= Brief =
Retype, exactly as they stand, the lines from the start of the data to the line that contains "R_ = math.radians; PI = math.pi", both ends included. Leave the pictures out.

• • • • •

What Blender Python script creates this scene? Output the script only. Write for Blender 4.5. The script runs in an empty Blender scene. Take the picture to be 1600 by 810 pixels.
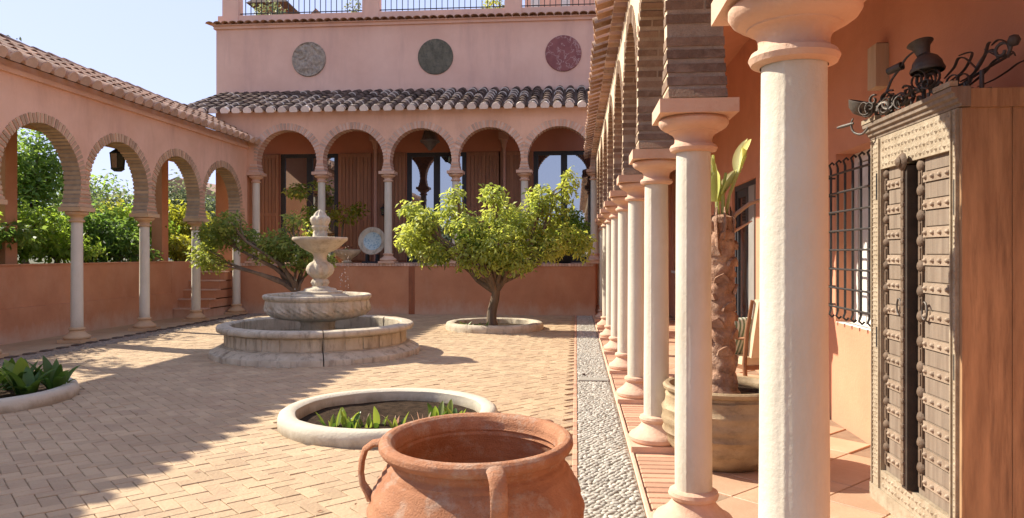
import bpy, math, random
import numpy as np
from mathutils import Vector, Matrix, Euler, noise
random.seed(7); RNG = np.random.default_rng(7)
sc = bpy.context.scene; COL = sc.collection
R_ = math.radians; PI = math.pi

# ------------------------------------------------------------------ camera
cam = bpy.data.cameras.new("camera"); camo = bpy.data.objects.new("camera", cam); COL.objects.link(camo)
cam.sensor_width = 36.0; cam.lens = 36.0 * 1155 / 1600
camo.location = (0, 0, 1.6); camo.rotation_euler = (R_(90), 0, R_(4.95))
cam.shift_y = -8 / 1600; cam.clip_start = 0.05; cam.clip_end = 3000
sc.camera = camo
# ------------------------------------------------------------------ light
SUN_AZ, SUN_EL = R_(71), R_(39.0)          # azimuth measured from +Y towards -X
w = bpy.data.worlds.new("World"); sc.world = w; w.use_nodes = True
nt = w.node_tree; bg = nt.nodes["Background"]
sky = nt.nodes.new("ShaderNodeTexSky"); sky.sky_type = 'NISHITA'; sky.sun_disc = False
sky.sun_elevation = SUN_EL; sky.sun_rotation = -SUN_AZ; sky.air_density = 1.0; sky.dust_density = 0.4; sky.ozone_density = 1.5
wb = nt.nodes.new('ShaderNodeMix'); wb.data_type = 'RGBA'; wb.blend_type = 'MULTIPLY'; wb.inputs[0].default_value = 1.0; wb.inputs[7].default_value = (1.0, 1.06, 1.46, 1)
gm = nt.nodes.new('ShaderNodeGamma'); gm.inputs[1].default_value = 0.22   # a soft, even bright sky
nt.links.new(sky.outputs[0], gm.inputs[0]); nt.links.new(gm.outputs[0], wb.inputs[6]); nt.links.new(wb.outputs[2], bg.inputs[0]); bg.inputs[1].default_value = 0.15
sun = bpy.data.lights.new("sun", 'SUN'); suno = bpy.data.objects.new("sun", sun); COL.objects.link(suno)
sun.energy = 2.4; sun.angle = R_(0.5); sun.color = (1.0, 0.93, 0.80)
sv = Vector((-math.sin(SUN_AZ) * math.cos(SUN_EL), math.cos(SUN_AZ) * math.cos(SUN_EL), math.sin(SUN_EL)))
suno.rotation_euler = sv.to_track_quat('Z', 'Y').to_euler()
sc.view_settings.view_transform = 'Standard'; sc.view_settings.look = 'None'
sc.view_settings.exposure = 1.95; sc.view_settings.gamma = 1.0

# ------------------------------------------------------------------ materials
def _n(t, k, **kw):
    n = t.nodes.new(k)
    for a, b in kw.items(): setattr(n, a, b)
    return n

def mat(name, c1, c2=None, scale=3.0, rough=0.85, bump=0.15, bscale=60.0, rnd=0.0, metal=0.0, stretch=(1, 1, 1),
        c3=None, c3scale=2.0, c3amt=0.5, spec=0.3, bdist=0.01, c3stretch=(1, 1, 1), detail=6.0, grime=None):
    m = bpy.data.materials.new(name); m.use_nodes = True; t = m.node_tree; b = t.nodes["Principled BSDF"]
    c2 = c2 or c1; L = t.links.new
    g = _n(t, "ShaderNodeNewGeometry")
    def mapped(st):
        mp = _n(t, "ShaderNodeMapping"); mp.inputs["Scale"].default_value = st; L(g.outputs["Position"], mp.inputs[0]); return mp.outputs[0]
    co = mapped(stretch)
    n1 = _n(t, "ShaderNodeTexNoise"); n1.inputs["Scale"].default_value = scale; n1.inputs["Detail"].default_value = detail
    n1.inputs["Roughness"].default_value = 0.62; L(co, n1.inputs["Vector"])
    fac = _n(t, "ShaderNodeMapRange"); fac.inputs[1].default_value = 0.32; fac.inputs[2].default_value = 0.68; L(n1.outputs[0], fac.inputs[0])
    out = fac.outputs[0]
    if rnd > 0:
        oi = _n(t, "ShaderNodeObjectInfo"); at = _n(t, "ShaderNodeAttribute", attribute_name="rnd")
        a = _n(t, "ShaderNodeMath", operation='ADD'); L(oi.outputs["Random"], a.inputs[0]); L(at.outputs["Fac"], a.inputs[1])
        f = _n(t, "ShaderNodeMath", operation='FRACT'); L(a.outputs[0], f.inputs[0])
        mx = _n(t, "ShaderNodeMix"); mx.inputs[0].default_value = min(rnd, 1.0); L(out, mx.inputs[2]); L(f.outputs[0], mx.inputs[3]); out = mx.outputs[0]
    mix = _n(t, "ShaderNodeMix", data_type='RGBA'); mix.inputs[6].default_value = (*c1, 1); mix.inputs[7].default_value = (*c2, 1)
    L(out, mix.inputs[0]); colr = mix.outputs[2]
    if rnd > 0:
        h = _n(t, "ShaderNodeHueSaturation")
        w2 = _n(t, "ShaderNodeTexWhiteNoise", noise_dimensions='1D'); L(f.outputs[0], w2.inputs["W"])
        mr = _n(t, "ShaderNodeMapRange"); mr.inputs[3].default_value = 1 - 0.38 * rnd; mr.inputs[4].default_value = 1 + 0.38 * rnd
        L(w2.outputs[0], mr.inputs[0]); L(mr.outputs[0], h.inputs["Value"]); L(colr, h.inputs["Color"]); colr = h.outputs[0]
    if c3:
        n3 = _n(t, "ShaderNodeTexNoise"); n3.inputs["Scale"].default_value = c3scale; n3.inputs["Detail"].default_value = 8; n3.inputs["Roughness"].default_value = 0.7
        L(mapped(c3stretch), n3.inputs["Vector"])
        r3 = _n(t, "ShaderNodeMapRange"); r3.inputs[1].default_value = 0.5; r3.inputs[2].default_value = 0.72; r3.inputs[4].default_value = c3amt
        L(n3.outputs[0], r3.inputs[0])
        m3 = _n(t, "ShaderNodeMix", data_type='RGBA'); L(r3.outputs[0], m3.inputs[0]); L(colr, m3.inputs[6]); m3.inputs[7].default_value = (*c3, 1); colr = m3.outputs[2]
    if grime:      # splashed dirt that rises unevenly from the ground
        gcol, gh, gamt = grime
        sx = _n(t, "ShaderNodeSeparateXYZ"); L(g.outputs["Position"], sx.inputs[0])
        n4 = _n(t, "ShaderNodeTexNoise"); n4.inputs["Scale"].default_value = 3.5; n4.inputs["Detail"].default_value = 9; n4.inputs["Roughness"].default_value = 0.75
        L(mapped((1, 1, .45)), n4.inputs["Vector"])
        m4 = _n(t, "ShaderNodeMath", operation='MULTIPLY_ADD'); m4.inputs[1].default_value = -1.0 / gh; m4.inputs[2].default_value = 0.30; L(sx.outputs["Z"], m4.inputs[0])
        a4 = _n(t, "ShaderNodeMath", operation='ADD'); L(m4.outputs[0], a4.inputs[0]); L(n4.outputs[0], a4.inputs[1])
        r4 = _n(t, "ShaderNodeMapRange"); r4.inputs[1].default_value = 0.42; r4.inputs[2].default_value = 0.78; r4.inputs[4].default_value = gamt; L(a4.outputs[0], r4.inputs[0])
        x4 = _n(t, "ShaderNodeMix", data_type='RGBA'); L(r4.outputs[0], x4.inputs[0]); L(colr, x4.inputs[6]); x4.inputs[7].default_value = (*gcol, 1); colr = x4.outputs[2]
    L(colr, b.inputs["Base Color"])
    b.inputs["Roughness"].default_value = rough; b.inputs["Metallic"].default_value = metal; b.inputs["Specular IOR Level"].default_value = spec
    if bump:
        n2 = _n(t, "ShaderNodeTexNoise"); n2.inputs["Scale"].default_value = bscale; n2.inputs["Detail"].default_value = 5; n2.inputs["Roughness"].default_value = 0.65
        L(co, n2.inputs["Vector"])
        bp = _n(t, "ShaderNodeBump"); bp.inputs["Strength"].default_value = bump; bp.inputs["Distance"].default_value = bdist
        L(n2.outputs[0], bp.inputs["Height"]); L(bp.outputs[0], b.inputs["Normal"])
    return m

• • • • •

= Response to this task =
What Blender Python script creates this scene? Output the script only. Write for Blender 4.5. The script runs in an empty Blender scene. Take the picture to be 1600 by 810 pixels.
import bpy, math, random
import numpy as np
from mathutils import Vector, Matrix, Euler, noise
random.seed(7); RNG = np.random.default_rng(7)
sc = bpy.context.scene; COL = sc.collection
R_ = math.radians; PI = math.pi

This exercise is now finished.